* _Exercise instructions_: Only the number is wanted: how many lines in the data contain "were"?

Records from a data collection:
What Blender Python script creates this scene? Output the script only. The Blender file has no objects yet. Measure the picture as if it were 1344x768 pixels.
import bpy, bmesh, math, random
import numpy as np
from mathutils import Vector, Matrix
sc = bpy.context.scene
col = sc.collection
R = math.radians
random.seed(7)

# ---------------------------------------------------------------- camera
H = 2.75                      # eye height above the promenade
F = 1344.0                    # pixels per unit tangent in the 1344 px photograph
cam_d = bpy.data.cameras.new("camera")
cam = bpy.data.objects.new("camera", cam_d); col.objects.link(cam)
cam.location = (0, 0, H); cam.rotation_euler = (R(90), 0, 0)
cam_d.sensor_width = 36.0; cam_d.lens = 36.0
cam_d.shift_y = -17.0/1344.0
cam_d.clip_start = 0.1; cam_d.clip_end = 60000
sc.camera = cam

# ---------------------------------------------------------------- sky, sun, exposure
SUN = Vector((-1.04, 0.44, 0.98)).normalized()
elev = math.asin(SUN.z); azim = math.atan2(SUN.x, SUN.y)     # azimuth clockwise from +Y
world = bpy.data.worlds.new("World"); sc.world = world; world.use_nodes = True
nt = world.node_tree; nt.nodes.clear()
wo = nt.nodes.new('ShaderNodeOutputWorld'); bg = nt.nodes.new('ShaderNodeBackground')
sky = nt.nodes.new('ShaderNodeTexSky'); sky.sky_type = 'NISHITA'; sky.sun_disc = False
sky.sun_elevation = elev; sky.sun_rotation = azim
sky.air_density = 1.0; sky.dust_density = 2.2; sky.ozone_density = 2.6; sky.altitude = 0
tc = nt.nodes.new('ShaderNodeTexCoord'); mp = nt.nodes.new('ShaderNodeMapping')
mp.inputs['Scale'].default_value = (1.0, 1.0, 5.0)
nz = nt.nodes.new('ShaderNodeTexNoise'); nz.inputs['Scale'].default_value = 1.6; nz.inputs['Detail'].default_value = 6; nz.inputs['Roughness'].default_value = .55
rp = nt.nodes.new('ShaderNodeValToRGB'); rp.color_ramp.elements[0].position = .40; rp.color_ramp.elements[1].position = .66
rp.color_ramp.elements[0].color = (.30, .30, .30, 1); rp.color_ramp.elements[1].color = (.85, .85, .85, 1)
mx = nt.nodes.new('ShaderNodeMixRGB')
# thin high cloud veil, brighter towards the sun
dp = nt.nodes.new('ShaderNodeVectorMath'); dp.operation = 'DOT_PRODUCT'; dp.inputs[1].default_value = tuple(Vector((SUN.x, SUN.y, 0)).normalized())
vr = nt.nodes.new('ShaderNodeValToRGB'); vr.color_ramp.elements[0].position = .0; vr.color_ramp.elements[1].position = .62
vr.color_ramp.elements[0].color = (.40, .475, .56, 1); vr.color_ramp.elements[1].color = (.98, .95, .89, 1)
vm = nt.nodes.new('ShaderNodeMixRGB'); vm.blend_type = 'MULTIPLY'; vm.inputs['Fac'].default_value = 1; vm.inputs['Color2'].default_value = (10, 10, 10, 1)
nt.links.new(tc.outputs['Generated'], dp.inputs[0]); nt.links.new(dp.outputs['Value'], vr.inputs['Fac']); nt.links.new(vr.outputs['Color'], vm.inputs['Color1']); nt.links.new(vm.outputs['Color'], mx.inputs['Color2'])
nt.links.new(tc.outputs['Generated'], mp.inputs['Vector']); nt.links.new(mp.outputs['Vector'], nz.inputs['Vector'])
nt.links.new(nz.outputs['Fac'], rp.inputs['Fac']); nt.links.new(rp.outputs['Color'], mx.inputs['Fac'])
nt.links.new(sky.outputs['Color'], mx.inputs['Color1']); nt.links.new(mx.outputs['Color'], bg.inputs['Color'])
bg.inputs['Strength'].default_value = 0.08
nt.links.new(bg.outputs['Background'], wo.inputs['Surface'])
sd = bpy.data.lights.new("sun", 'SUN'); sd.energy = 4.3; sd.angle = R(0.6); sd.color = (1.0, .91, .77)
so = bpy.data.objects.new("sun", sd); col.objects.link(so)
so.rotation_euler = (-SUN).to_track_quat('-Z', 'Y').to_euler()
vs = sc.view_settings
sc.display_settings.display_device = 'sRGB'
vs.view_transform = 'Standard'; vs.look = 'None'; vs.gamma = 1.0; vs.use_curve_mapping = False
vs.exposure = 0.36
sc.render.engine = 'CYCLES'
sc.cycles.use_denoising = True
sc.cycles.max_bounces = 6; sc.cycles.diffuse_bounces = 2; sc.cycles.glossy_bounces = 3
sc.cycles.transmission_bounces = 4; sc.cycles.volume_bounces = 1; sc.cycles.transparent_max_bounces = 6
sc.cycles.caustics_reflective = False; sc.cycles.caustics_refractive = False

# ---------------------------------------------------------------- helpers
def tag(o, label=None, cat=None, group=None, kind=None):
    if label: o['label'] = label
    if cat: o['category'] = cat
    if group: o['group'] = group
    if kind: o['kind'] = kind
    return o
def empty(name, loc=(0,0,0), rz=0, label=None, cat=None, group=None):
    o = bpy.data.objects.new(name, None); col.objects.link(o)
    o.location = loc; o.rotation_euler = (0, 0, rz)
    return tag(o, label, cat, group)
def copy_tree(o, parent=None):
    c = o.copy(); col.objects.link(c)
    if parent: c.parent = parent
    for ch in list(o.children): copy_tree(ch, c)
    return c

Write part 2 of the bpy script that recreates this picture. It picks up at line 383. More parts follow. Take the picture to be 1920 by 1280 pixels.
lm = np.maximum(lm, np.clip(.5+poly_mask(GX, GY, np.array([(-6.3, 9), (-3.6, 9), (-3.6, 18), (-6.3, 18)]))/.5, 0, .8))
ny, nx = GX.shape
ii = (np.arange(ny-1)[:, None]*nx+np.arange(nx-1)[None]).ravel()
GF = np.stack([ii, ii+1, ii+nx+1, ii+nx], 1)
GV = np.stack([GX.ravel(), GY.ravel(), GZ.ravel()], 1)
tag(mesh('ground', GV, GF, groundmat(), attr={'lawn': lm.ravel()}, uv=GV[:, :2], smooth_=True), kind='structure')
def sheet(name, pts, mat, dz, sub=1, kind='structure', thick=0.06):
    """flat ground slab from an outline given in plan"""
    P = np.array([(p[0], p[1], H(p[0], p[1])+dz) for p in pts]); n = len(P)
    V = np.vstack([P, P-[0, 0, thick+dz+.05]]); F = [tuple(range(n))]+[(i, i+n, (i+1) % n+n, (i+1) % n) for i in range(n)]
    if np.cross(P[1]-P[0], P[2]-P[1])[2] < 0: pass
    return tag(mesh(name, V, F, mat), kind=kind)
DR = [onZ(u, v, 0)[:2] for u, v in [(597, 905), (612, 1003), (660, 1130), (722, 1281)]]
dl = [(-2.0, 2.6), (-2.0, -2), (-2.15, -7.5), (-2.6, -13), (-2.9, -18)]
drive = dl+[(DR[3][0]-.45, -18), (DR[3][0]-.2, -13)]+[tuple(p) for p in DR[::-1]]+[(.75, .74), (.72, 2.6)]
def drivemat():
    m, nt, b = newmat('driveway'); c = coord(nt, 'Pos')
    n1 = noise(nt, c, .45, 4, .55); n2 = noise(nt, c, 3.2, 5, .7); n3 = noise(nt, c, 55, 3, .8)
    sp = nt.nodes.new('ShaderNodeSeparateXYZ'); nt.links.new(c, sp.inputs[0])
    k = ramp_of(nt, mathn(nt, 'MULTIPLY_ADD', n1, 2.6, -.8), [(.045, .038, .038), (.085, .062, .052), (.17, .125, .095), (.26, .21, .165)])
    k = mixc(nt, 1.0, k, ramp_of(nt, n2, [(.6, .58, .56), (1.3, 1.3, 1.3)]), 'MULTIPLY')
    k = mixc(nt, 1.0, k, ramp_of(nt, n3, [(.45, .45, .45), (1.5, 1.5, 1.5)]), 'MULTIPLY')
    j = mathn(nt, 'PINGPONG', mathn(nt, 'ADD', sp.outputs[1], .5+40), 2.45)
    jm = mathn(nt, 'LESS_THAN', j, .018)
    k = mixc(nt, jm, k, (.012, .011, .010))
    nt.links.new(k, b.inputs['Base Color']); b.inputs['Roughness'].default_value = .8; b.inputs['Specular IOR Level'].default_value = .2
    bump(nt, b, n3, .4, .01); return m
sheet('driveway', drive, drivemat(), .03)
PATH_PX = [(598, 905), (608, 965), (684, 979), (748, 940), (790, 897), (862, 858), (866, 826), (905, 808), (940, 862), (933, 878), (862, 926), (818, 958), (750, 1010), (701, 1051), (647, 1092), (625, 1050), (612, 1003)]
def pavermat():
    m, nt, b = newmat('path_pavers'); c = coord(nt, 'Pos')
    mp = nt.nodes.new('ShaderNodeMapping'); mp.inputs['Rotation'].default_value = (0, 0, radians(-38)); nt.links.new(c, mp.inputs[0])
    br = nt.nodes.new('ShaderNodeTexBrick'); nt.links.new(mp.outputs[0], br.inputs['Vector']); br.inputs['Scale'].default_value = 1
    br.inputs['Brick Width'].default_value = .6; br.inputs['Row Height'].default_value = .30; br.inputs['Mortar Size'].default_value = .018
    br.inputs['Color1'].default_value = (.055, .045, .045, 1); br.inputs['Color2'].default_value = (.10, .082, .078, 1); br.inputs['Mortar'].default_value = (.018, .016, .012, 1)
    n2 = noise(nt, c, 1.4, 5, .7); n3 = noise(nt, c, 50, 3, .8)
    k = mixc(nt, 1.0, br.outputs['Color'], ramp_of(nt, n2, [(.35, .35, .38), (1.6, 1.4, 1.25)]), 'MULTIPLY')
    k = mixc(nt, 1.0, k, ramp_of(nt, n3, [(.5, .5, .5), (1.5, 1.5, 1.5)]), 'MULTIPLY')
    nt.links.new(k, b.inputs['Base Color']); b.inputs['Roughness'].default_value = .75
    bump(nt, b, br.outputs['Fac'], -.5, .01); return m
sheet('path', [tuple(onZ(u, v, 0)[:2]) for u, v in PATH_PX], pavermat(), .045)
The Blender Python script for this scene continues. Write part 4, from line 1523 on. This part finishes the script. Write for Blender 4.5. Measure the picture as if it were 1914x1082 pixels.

* _Final result_: 2